For many who marched and supported the civil rights movement the election of Barak Obama as president has fulfilled the Dream that Martin Luther King Jr. declared in his speech at the Lincoln Memorial. In March of 1968 at Grosse Pointe High School in Grosse Pointe Michigan Dr King began to address other pervasive problems and conditions occurring in the United States. The conditions he described closely parallel the economy the United States is grappling with today. He titled the speech “The Other America”. Here is how he outlined the other America.

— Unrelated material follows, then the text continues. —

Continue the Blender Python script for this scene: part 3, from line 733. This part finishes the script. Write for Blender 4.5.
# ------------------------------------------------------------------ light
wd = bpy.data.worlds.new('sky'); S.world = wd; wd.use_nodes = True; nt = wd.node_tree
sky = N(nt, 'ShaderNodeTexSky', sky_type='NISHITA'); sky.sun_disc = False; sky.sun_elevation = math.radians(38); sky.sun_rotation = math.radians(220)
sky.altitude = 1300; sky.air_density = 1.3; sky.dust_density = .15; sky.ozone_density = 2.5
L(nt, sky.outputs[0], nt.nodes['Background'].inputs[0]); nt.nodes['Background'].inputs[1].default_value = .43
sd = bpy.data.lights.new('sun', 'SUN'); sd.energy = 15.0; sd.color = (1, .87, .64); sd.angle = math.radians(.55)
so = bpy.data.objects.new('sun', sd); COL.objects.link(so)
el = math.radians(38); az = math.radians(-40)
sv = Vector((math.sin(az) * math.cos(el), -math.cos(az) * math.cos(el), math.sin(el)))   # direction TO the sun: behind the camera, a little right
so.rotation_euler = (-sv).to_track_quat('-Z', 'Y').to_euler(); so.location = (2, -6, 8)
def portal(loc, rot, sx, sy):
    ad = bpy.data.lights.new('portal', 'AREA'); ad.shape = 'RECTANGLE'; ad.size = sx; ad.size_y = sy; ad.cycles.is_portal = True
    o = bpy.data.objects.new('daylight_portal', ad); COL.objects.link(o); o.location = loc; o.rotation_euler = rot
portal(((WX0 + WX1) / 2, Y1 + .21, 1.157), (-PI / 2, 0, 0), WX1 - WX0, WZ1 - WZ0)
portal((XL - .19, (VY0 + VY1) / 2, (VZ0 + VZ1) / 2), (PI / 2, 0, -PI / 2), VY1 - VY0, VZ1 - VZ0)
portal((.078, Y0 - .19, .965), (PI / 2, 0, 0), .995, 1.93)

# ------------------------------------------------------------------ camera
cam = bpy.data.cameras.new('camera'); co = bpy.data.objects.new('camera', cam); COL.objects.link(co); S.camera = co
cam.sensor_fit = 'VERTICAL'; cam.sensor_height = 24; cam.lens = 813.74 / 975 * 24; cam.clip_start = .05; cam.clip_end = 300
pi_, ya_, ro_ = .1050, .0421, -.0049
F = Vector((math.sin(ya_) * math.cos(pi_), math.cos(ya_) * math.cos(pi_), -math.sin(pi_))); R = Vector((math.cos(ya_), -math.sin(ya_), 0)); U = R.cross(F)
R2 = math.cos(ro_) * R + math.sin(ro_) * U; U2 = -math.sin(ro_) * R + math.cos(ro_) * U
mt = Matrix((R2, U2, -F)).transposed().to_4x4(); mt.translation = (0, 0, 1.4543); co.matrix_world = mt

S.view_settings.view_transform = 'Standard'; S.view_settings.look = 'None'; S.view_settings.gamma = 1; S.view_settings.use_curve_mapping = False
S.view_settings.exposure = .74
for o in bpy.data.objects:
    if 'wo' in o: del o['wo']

“In this other America, thousands and thousands of people, men in particular walk the streets in search for jobs that do not exist. In this other America, millions of people are forced to live in vermin-filled, distressing housing conditions where they do not have the privilege of having wall-to-wall carpeting, but all too often, they end up with wall-to-wall rats and roaches. . . In this other America, thousands of young people are deprived of an opportunity to get an adequate education. Every year thousands finish high school reading at a seventh, eighth and sometimes ninth grade level. Not because they're dumb, not because they don't have the native intelligence, but because the schools are so inadequate, so over-crowded, and so devoid of quality … that the best in these minds
can never come out. Probably the most critical problem in the other America is the economic problem. There are so many other people in the other America who can never make ends meet because their incomes are far too low if they have incomes, and their jobs are so devoid of quality. And so in this other America, unemployment is a reality and under-employment is a reality.”

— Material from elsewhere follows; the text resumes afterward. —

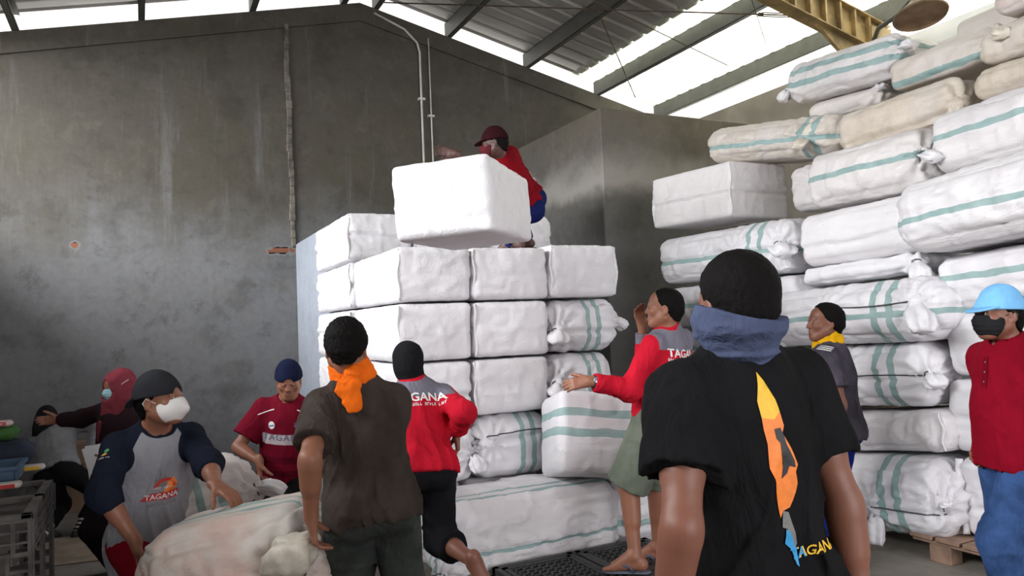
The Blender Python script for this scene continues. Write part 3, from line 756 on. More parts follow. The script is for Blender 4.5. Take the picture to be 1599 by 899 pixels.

In the Grosse Pointe speech he said, “I am cognizant of the interrelatedness of all communities and states. We are caught in an inescapable network of mutuality, tied in a single garment of destiny. Whatever affects one directly affects all indirectly.” When he was killed Dr. King was addressing unemployment, politics and the interrelatedness of world conditions.” it's alright to talk about integrated schools and in integrated lunch counters,” he said, “. . . I will continue to work for, but I think it would be rather absurd for me to work for integrated schools and not be concerned about the survival of the world in which to integrate. “As we commemorate Dr King let us not forget what he stood for which was “Brotherhood “and the conditions that impact all people.